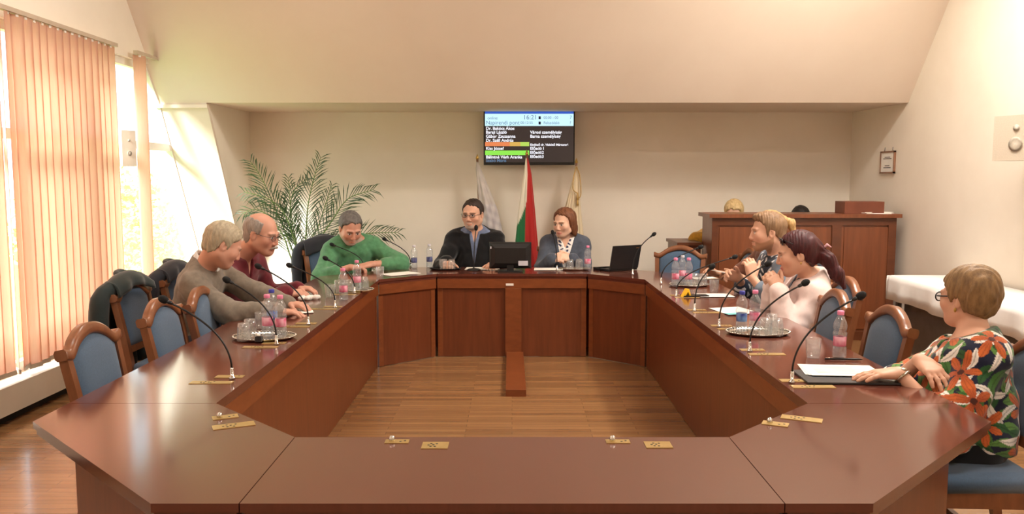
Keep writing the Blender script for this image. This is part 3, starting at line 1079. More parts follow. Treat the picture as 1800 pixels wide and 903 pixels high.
CHAIRS = [
    ((-1.545, 3.52), 0.02, 'empty blue chair nearest the camera on the left side of the table'),
    ((-1.555, 4.27), 0.02, 'second empty blue chair on the left, in front of the dark green jacket'),
    ((-1.51, 4.72), 0.04, 'third empty blue chair on the left, tucked in beside the man in the grey sweater'),
    ((-2.10, 5.10), 0.0, 'chair of the man in the grey sweater, draped with a dark green jacket'),
    ((-2.09, 5.78), -0.06, 'chair of the man in the maroon sweater, hidden behind his neighbour'),
    ((-1.66, 7.84), -0.95, 'chair of the man in green, draped with a dark navy jacket'),
    ((-0.38, 8.14), -PI / 2, 'chair of the man in the black jacket, hidden behind him'),
    ((0.50, 8.14), -PI / 2, 'chair of the woman in the blue blazer, hidden behind her'),
    ((1.47, 7.40), -PI * 0.62, 'empty blue chair facing the camera at the far right corner'),
    ((1.86, 7.35), PI * 1.02, 'empty chair at the far right corner, seen side on beside the counter'),
    ((2.22, 6.62), PI, 'chair of the woman with the blonde ponytail, hidden behind her'),
    ((1.90, 5.98), PI, 'chair of the bearded man, hidden behind him'),
    ((1.85, 5.22), PI, 'chair of the woman in the pink blazer, hidden behind her'),
    ((1.545, 4.62), PI - 0.06, 'empty blue chair beside the back of the woman in the pink blazer'),
    ((1.575, 4.00), PI - 0.02, 'empty blue chair behind the pink-capped bottle on the right run'),
    ((1.80, 3.20), PI - 0.05, 'chair of the woman in the floral blouse at the right edge'),
    ((2.36, 8.78), PI * 0.9, 'chair of the blonde woman behind the counter'),
    ((3.16, 8.78), PI * 0.9, 'chair of the dark-haired person behind the counter'),
]
chair0 = make_chair(CHAIRS[0][2])
for i, (p, rz, lab) in enumerate(CHAIRS):
    c = chair0 if i == 0 else copy_tree(chair0)
    c.location = (p[0], p[1], 0)
    c.rotation_euler = (0, 0, rz)
    c['label'] = lab


def drape(label, p, rz, mat, w, drop_out, drop_in, z=0.955, name='jacket'):
    """a jacket hung over a chair back: an inverted U that hangs down behind and in front, folded, with hanging sleeves"""
    t = thing(name, label, 'jacket', (p[0], p[1], 0), rz, 'jackets hung on chair backs')
    TB = math.tan(math.radians(11))
    nu, nv = 44, 40
    rings = []
    tot = drop_out + 0.10 + drop_in
    G = []
    for i in range(nu + 1):
        a = i / nu * tot
        row = []
        for k in range(nv + 1):
            f = -1 + 2 * k / nv
            crest = 0.05 * (1 - min(1, abs(f) * 1.05) ** 2)
            zt = z - 0.05 + crest
            if a < drop_out:
                h = drop_out - a
                x = -0.305 - 0.03 - 0.03 * min(1, h * 4) + 0.015 * h
                zz = zt - h
                fl = 0.022 * math.sin(f * 9 + h * 2.0) * min(1, h * 3)
                x += -0.012 + fl
                wid = w / 2 * (0.90 + 0.20 * h)
            elif a < drop_out + 0.10:
                q = (a - drop_out) / 0.10 * PI
                x = -0.303 - 0.038 * math.cos(q)
                zz = zt + 0.030 * math.sin(q)
                wid = w / 2 * 0.90
            else:
                h = a - drop_out - 0.10
                x = -0.305 + 0.055 + h * TB * 1.0 + 0.010 * math.sin(f * 8 + h * 3)
                zz = zt - h
                wid = w / 2 * (0.9 - 0.05 * h)
            row.append(Vector((x, f * wid, zz)))
        G.append(row)
    m = MB()
    V = [[m.bm.verts.new(q) for q in r] for r in G]
    for i in range(nu):
        for k in range(nv):
            m._f([V[i][k], V[i][k + 1], V[i + 1][k + 1], V[i + 1][k]], True)
    o = m.build('body', mat, t)
    md = o.modifiers.new('thick', 'SOLIDIFY')
    md.thickness = 0.012
    md.offset = 1.0
    for s in (-1, 1):
        m = MB()
        c = Vector((-0.325, s * w * 0.47, z - 0.06))
        m.tube(spline([c + Vector((0.02, -s * 0.05, 0.02)), c + Vector((-0.02, s * 0.02, -0.05)), c + Vector((-0.03, s * 0.035, -0.28)), c + Vector((-0.015, s * 0.03, -0.52))], 6), [0.05] * 6 + [0.056] * 6 + [0.05] * 6 + [0.044], 12)
        m.build('sleeve', mat, t)
    m = MB()
    m.tube(spline([(-0.30, -0.08, z + 0.0), (-0.345, -0.045, z + 0.028), (-0.352, 0.045, z + 0.028), (-0.30, 0.08, z + 0.0)], 6), 0.018, 10)
    m.build('collar', mat, t)
    return t


drape('dark green jacket hung over the chair back by the window blind', (-2.10, 5.10), 0.0, M['jacket_green'], 0.50, 0.74, 0.05)
drape('dark navy jacket on the chair behind the man in the maroon sweater', (-2.09, 5.78), -0.06, M['jacket_navy'], 0.46, 0.50, 0.05)
drape('dark navy jacket hung on the chair behind the man in green', (-1.66, 7.84), -0.95, M['jacket_navy'], 0.52, 0.50, 0.10, z=0.975)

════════

◆ **PROBLEM DESCRIPTION**:
Restate the data above word for word. Skip every picture.

◆ **RESPONSE**:
Keep writing the Blender script for this image. This is part 3, starting at line 1079. More parts follow. Treat the picture as 1800 pixels wide and 903 pixels high.
CHAIRS = [
    ((-1.545, 3.52), 0.02, 'empty blue chair nearest the camera on the left side of the table'),
    ((-1.555, 4.27), 0.02, 'second empty blue chair on the left, in front of the dark green jacket'),
    ((-1.51, 4.72), 0.04, 'third empty blue chair on the left, tucked in beside the man in the grey sweater'),
    ((-2.10, 5.10), 0.0, 'chair of the man in the grey sweater, draped with a dark green jacket'),
    ((-2.09, 5.78), -0.06, 'chair of the man in the maroon sweater, hidden behind his neighbour'),
    ((-1.66, 7.84), -0.95, 'chair of the man in green, draped with a dark navy jacket'),
    ((-0.38, 8.14), -PI / 2, 'chair of the man in the black jacket, hidden behind him'),
    ((0.50, 8.14), -PI / 2, 'chair of the woman in the blue blazer, hidden behind her'),
    ((1.47, 7.40), -PI * 0.62, 'empty blue chair facing the camera at the far right corner'),
    ((1.86, 7.35), PI * 1.02, 'empty chair at the far right corner, seen side on beside the counter'),
    ((2.22, 6.62), PI, 'chair of the woman with the blonde ponytail, hidden behind her'),
    ((1.90, 5.98), PI, 'chair of the bearded man, hidden behind him'),
    ((1.85, 5.22), PI, 'chair of the woman in the pink blazer, hidden behind her'),
    ((1.545, 4.62), PI - 0.06, 'empty blue chair beside the back of the woman in the pink blazer'),
    ((1.575, 4.00), PI - 0.02, 'empty blue chair behind the pink-capped bottle on the right run'),
    ((1.80, 3.20), PI - 0.05, 'chair of the woman in the floral blouse at the right edge'),
    ((2.36, 8.78), PI * 0.9, 'chair of the blonde woman behind the counter'),
    ((3.16, 8.78), PI * 0.9, 'chair of the dark-haired person behind the counter'),
]
chair0 = make_chair(CHAIRS[0][2])
for i, (p, rz, lab) in enumerate(CHAIRS):
    c = chair0 if i == 0 else copy_tree(chair0)
    c.location = (p[0], p[1], 0)
    c.rotation_euler = (0, 0, rz)
    c['label'] = lab


def drape(label, p, rz, mat, w, drop_out, drop_in, z=0.955, name='jacket'):
    """a jacket hung over a chair back: an inverted U that hangs down behind and in front, folded, with hanging sleeves"""
    t = thing(name, label, 'jacket', (p[0], p[1], 0), rz, 'jackets hung on chair backs')
    TB = math.tan(math.radians(11))
    nu, nv = 44, 40
    rings = []
    tot = drop_out + 0.10 + drop_in
    G = []
    for i in range(nu + 1):
        a = i / nu * tot
        row = []
        for k in range(nv + 1):
            f = -1 + 2 * k / nv
            crest = 0.05 * (1 - min(1, abs(f) * 1.05) ** 2)
            zt = z - 0.05 + crest
            if a < drop_out:
                h = drop_out - a
                x = -0.305 - 0.03 - 0.03 * min(1, h * 4) + 0.015 * h
                zz = zt - h
                fl = 0.022 * math.sin(f * 9 + h * 2.0) * min(1, h * 3)
                x += -0.012 + fl
                wid = w / 2 * (0.90 + 0.20 * h)
            elif a < drop_out + 0.10:
                q = (a - drop_out) / 0.10 * PI
                x = -0.303 - 0.038 * math.cos(q)
                zz = zt + 0.030 * math.sin(q)
                wid = w / 2 * 0.90
            else:
                h = a - drop_out - 0.10
                x = -0.305 + 0.055 + h * TB * 1.0 + 0.010 * math.sin(f * 8 + h * 3)
                zz = zt - h
                wid = w / 2 * (0.9 - 0.05 * h)
            row.append(Vector((x, f * wid, zz)))
        G.append(row)
    m = MB()
    V = [[m.bm.verts.new(q) for q in r] for r in G]
    for i in range(nu):
        for k in range(nv):
            m._f([V[i][k], V[i][k + 1], V[i + 1][k + 1], V[i + 1][k]], True)
    o = m.build('body', mat, t)
    md = o.modifiers.new('thick', 'SOLIDIFY')
    md.thickness = 0.012
    md.offset = 1.0
    for s in (-1, 1):
        m = MB()
        c = Vector((-0.325, s * w * 0.47, z - 0.06))
        m.tube(spline([c + Vector((0.02, -s * 0.05, 0.02)), c + Vector((-0.02, s * 0.02, -0.05)), c + Vector((-0.03, s * 0.035, -0.28)), c + Vector((-0.015, s * 0.03, -0.52))], 6), [0.05] * 6 + [0.056] * 6 + [0.05] * 6 + [0.044], 12)
        m.build('sleeve', mat, t)
    m = MB()
    m.tube(spline([(-0.30, -0.08, z + 0.0), (-0.345, -0.045, z + 0.028), (-0.352, 0.045, z + 0.028), (-0.30, 0.08, z + 0.0)], 6), 0.018, 10)
    m.build('collar', mat, t)
    return t


drape('dark green jacket hung over the chair back by the window blind', (-2.10, 5.10), 0.0, M['jacket_green'], 0.50, 0.74, 0.05)
drape('dark navy jacket on the chair behind the man in the maroon sweater', (-2.09, 5.78), -0.06, M['jacket_navy'], 0.46, 0.50, 0.05)
drape('dark navy jacket hung on the chair behind the man in green', (-1.66, 7.84), -0.95, M['jacket_navy'], 0.52, 0.50, 0.10, z=0.975)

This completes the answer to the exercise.